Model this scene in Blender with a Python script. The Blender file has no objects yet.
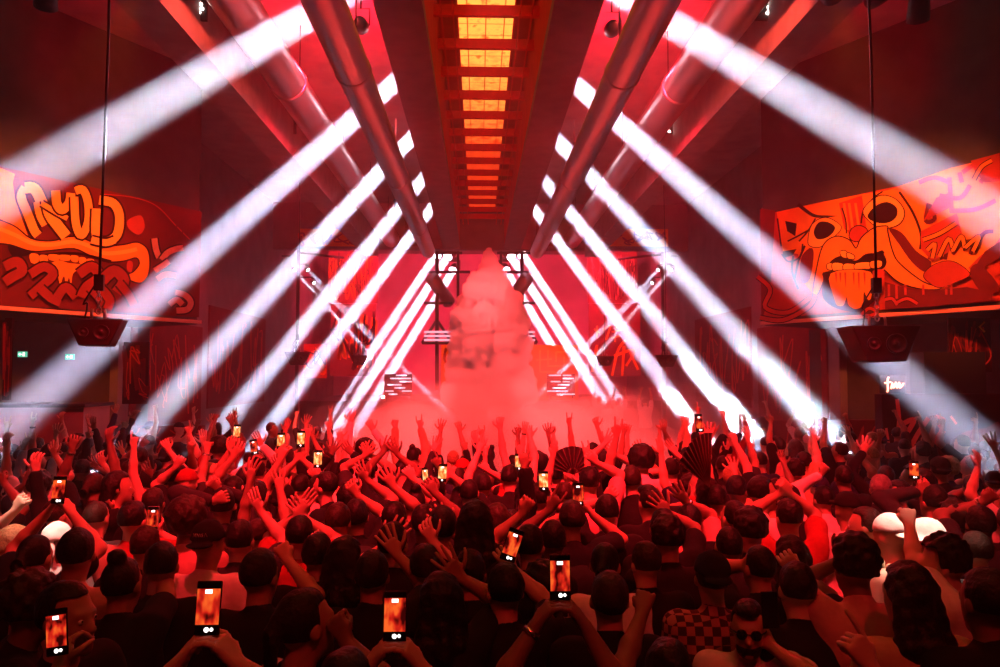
import bpy, bmesh, math, random
import numpy as np
from mathutils import Vector, Matrix, Euler
R = math.radians
C = bpy.context.scene.collection
scene = bpy.context.scene

# ------------------------------------------------------------------ camera
F = 720.0
CAM = Vector((-0.13, 0.0, 2.70))
YAW, PITCH = math.atan(21 / F), math.atan(39.5 / F)
cam_data = bpy.data.cameras.new('camera'); cam = bpy.data.objects.new('camera', cam_data); C.objects.link(cam)
cam_data.sensor_width = 36.0; cam_data.lens = F / 1000 * 36.0
cam_data.clip_start = 0.05; cam_data.clip_end = 200
cam.location = CAM
cam.rotation_euler = Euler((math.pi / 2 + PITCH, 0, -YAW), 'XYZ')
scene.camera = cam
CM = cam.rotation_euler.to_matrix()

def ray(u, v):
    return CM @ Vector(((u - 500) / F, -(v - 333.5) / F, -1.0))
def at(u, v, Y):                       # the point at depth Y seen along (u, v)
    d = ray(u, v)
    return CAM + d * (Y / d.y)
def on_plane(u, v, p0, n):
    d = ray(u, v)
    return CAM + d * ((p0 - CAM).dot(n) / d.dot(n))

# ------------------------------------------------------------------ materials
MATS = {}
def mat(name, col, rough=0.6, metal=0.0, spec=0.4, noise=0.0, scale=8.0, bump=0.0, emit=None, estr=1.0, col2=None):
    if name in MATS: return MATS[name]
    m = bpy.data.materials.new(name); m.use_nodes = True
    nt = m.node_tree; b = nt.nodes['Principled BSDF']
    b.inputs['Base Color'].default_value = (*col, 1)
    b.inputs['Roughness'].default_value = rough; b.inputs['Metallic'].default_value = metal
    b.inputs['Specular IOR Level'].default_value = spec
    if noise or bump or col2:
        tc = nt.nodes.new('ShaderNodeTexCoord'); n = nt.nodes.new('ShaderNodeTexNoise')
        n.inputs['Scale'].default_value = scale; n.inputs['Detail'].default_value = 6
        nt.links.new(tc.outputs['Object'], n.inputs['Vector'])
        if noise or col2:
            r = nt.nodes.new('ShaderNodeValToRGB')
            k = 1 - noise
            r.color_ramp.elements[0].position = 0.3; r.color_ramp.elements[1].position = 0.7
            r.color_ramp.elements[0].color = (*(col2 or [c * k for c in col]), 1)
            r.color_ramp.elements[1].color = (*col, 1)
            nt.links.new(n.outputs['Fac'], r.inputs['Fac']); nt.links.new(r.outputs['Color'], b.inputs['Base Color'])
        if bump:
            bp = nt.nodes.new('ShaderNodeBump'); bp.inputs['Strength'].default_value = bump
            bp.inputs['Distance'].default_value = 0.02
            nt.links.new(n.outputs['Fac'], bp.inputs['Height']); nt.links.new(bp.outputs['Normal'], b.inputs['Normal'])
    if emit:
        b.inputs['Emission Color'].default_value = (*emit, 1); b.inputs['Emission Strength'].default_value = estr
    MATS[name] = m
    return m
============
▸ EXERCISE:
Transcribe the listing above verbatim. Omit the pictures.

▸ WORKED SOLUTION:
Model this scene in Blender with a Python script. The Blender file has no objects yet.
import bpy, bmesh, math, random
import numpy as np
from mathutils import Vector, Matrix, Euler
R = math.radians
C = bpy.context.scene.collection
scene = bpy.context.scene

# ------------------------------------------------------------------ camera
F = 720.0
CAM = Vector((-0.13, 0.0, 2.70))
YAW, PITCH = math.atan(21 / F), math.atan(39.5 / F)
cam_data = bpy.data.cameras.new('camera'); cam = bpy.data.objects.new('camera', cam_data); C.objects.link(cam)
cam_data.sensor_width = 36.0; cam_data.lens = F / 1000 * 36.0
cam_data.clip_start = 0.05; cam_data.clip_end = 200
cam.location = CAM
cam.rotation_euler = Euler((math.pi / 2 + PITCH, 0, -YAW), 'XYZ')
scene.camera = cam
CM = cam.rotation_euler.to_matrix()

def ray(u, v):
    return CM @ Vector(((u - 500) / F, -(v - 333.5) / F, -1.0))
def at(u, v, Y):                       # the point at depth Y seen along (u, v)
    d = ray(u, v)
    return CAM + d * (Y / d.y)
def on_plane(u, v, p0, n):
    d = ray(u, v)
    return CAM + d * ((p0 - CAM).dot(n) / d.dot(n))

# ------------------------------------------------------------------ materials
MATS = {}
def mat(name, col, rough=0.6, metal=0.0, spec=0.4, noise=0.0, scale=8.0, bump=0.0, emit=None, estr=1.0, col2=None):
    if name in MATS: return MATS[name]
    m = bpy.data.materials.new(name); m.use_nodes = True
    nt = m.node_tree; b = nt.nodes['Principled BSDF']
    b.inputs['Base Color'].default_value = (*col, 1)
    b.inputs['Roughness'].default_value = rough; b.inputs['Metallic'].default_value = metal
    b.inputs['Specular IOR Level'].default_value = spec
    if noise or bump or col2:
        tc = nt.nodes.new('ShaderNodeTexCoord'); n = nt.nodes.new('ShaderNodeTexNoise')
        n.inputs['Scale'].default_value = scale; n.inputs['Detail'].default_value = 6
        nt.links.new(tc.outputs['Object'], n.inputs['Vector'])
        if noise or col2:
            r = nt.nodes.new('ShaderNodeValToRGB')
            k = 1 - noise
            r.color_ramp.elements[0].position = 0.3; r.color_ramp.elements[1].position = 0.7
            r.color_ramp.elements[0].color = (*(col2 or [c * k for c in col]), 1)
            r.color_ramp.elements[1].color = (*col, 1)
            nt.links.new(n.outputs['Fac'], r.inputs['Fac']); nt.links.new(r.outputs['Color'], b.inputs['Base Color'])
        if bump:
            bp = nt.nodes.new('ShaderNodeBump'); bp.inputs['Strength'].default_value = bump
            bp.inputs['Distance'].default_value = 0.02
            nt.links.new(n.outputs['Fac'], bp.inputs['Height']); nt.links.new(bp.outputs['Normal'], b.inputs['Normal'])
    if emit:
        b.inputs['Emission Color'].default_value = (*emit, 1); b.inputs['Emission Strength'].default_value = estr
    MATS[name] = m
    return m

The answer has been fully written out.